I have a feeling we're not going to be able to talk again today, but while my thoughts are fresh, I need to get them out. So whatever is going on between us is extremely different to me, I feel connected to you in a way that I’ve never felt with anyone else, it’s like a feeling of certainty. But there’s a huge communication break for me, I don’t want to say too much or too little; and when I have the time to actually speak to you, I know I don’t have your full attention and I go blank. And there’s so much that I want to know and experience with you, but it's not being communicated.

Half of that is because I’m totally okay with this situation; it’s from a distance, it doesn’t require much of my attention, it’s stress free, no expectations, we speak when we speak, it’s ideal to my lifestyle right now. It’s pretty perfect.

But the other half is like okay, wtf is this? You say things that reinsures that certainty, like the feeling of knowing me from a past life, or feeling like doing certain sexual things feel natural when you do them with me. I would totally call you out on bullshit for those things, but I also felt the same way.

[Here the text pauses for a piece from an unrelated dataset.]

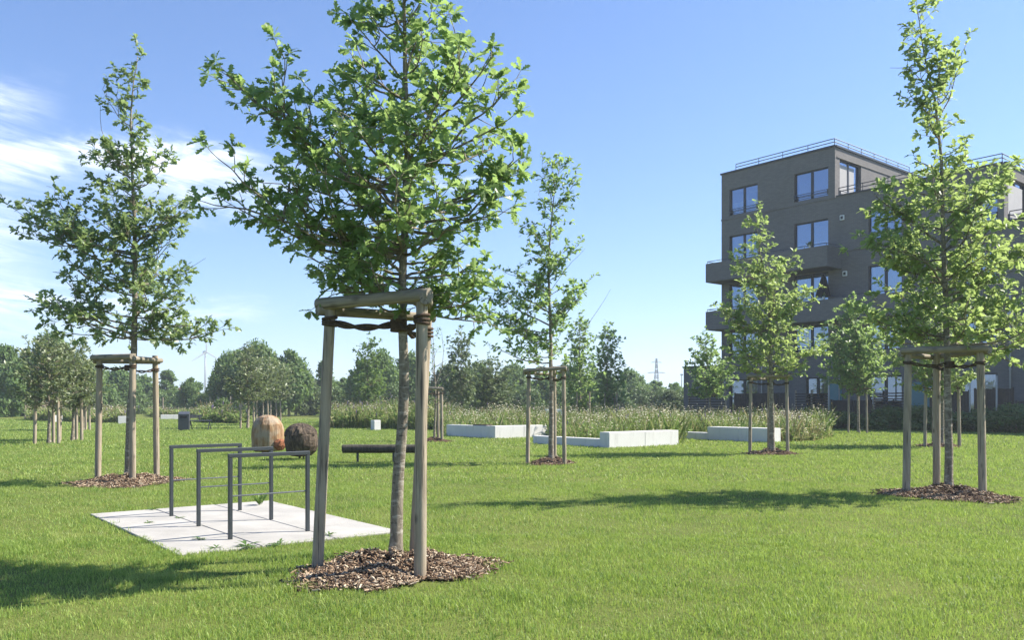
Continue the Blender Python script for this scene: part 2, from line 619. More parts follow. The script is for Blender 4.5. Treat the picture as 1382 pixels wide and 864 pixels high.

It isn’t normal for me because it’s totally out of my character to do the things or feel the way I do about you. Like you’re still a stranger to me, we barley know each other. For some reason, I feel like I’ve known you my whole life, I’m secure with you. I don’t feel like I have to worry about anything. You’re here for a reason, I don’t quite understand yet.

When I met you, I definitely wasn’t looking to even start liking a person; like, all guards up, fuck everyone and focus on myself kind of mood. Even now, my focus is still myself. I’m going through a huge transformation period and everything is working out beautifully. I’m literally experiencing my heaven on earth, and I love every moment of it. But this transformation started around the time that I met you. So it's weird.

Like, for all I know, you could have a totally different situation going on with another person or you have big secret, an emotional block, or you just think I’m beautiful and you want my babies. Lol something! Idk. I’m not trying to change anything between us or cause any confusion, I just want to understand why this is happening from your point of view, complete honesty.